## SHORT TASK:
Transcribe the material from its first line onward, ending with the line that contains "plant(key, x, y, h, rz, lb, cat, 'each" and adding nothing beyond it.
----
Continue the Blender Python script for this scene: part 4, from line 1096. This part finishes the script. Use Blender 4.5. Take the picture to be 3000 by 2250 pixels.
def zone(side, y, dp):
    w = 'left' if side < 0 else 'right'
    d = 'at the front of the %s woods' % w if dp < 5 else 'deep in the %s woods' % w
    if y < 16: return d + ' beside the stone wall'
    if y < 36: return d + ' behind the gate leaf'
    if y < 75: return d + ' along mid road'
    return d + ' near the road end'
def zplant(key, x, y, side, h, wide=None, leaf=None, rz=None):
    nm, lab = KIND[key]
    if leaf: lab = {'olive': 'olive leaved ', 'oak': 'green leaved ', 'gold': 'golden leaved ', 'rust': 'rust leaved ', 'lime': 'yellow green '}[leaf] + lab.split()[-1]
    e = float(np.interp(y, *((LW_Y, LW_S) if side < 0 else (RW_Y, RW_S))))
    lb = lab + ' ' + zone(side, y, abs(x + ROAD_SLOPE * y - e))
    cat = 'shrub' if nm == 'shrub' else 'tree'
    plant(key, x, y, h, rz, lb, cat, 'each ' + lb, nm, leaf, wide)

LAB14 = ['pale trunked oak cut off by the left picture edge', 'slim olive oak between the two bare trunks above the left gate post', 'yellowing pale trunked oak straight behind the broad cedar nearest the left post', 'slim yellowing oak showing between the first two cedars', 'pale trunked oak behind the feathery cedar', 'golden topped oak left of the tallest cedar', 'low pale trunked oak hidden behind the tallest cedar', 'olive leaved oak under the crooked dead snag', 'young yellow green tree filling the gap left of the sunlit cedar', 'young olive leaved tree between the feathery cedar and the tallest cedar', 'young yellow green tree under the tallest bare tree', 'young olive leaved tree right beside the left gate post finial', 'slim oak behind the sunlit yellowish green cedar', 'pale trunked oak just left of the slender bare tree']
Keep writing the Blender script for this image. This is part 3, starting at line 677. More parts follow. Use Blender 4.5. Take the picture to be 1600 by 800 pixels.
----
## SOLVED PROBLEM:
Continue the Blender Python script for this scene: part 4, from line 1096. This part finishes the script. Use Blender 4.5. Take the picture to be 3000 by 2250 pixels.
def zone(side, y, dp):
    w = 'left' if side < 0 else 'right'
    d = 'at the front of the %s woods' % w if dp < 5 else 'deep in the %s woods' % w
    if y < 16: return d + ' beside the stone wall'
    if y < 36: return d + ' behind the gate leaf'
    if y < 75: return d + ' along mid road'
    return d + ' near the road end'
def zplant(key, x, y, side, h, wide=None, leaf=None, rz=None):
    nm, lab = KIND[key]
    if leaf: lab = {'olive': 'olive leaved ', 'oak': 'green leaved ', 'gold': 'golden leaved ', 'rust': 'rust leaved ', 'lime': 'yellow green '}[leaf] + lab.split()[-1]
    e = float(np.interp(y, *((LW_Y, LW_S) if side < 0 else (RW_Y, RW_S))))
    lb = lab + ' ' + zone(side, y, abs(x + ROAD_SLOPE * y - e))
    cat = 'shrub' if nm == 'shrub' else 'tree'
    plant(key, x, y, h, rz, lb, cat, 'each ' + lb, nm, leaf, wide)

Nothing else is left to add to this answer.